Many fierce deities are depicted in Buddhist art.  Depictions of some, such as Mahakala, are used as apotropaic figures (warding off evil). Such depictions are richly symbolic: the skulls on this face’s headdress for instance may represent afflictions such as attachment which must be overcome to achieve enlightenment, serving as a reminder of Buddhist teachings.

A large stone head with a wrinkled brow and snout. It sticks its tongue out of its monstrous mouth.
Carved ceiling boss in the form of a grotesque face

Elgin, 15th century

Churches and cathedrals were decorated with grotesque imagery from the medieval era onwards, but few sources from the period survive that even mention such imagery. Why such demonic imagery appears in holy places or what they meant to their creators and original viewers is unknown, but they are usually assumed to have an apotropaic function.

Panel. A wooden panel about twenty centimetres wide, carved with the face of a horned devil with pointy ears and teeth, with flowers and stems on either side.
Carved wooden panel from St. Nicholas’ Church

Aberdeen, 17th century

This panel was created at a time when many people believed in Scotland believed in witches and demons. Hundreds of Scots – mostly women – were executed for witchcraft in the 16th and 17th centuries. Images like this grotesque face were believed to prevent a witch’s evil influence entering a building.

Samurai helmet and face armour composed of black lacquered metal with articulated plates connected with blue cord. The helmet has a clan symbol lacquered on its rim and a crest of a sun behind a cloud. The face guard, composed of a single sculpted plate, has a fearsome snarling expression.
Armour

Japan, 19th century

Armour like this was mostly being made as decorative pieces or diplomatic gifts in Japan by the time this helmet was created. But design features from when armour was being made for battle remained, such as the mempo (face guard) with intimidating features, the mouth contorted into a snarl.

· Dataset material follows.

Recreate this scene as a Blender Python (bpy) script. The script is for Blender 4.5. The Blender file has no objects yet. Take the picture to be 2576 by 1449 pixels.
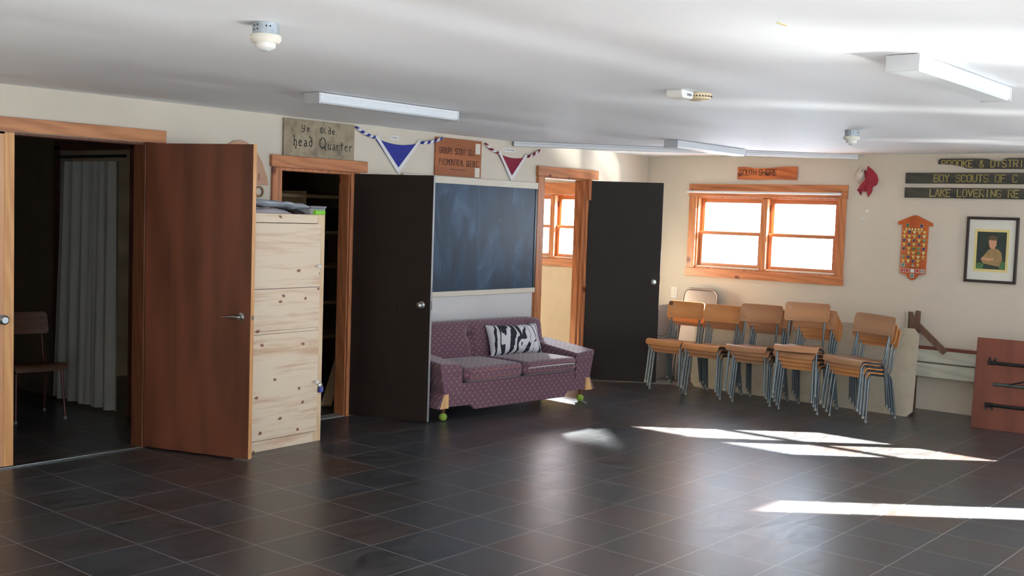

Line break composed of illustrated facial features

Magical faces

Bellarmine jar

16th-17th century

Bellarmine wine jar. A fat mottled brown ceramic bottle with a handle, a rose stamped on the middle, and on the neck a face of an elderly bearded man with bushy eyebrows.

Vessels with bearded faces were often imported from Germany and the Netherlands. They became known as ‘Bellarmine jars’ after their resemblance to the divisive Catholic Cardinal Bellarmine (1542-1621). In England, people who suspected they had been targeted by witchcraft would fill the vessels with urine and bent pins and nails, then heat or bury them. This was believed to torture the witch, forcing them to desist from persecuting their victim.

A round oblong stone carved with a face. It has thin, oval shaped eyes and a large nose with the nostrils pierced all the way through the stone.
müyü ne bü

Malekula, 19th century or earlier

Carved stone heads such as this, called müyü ne bü, are considered by some in Vanuatu (the island nation which Malekula is a part of) to be the containers for spirits. The stones are used in magical practices to control the weather and bring fertility and prosperity.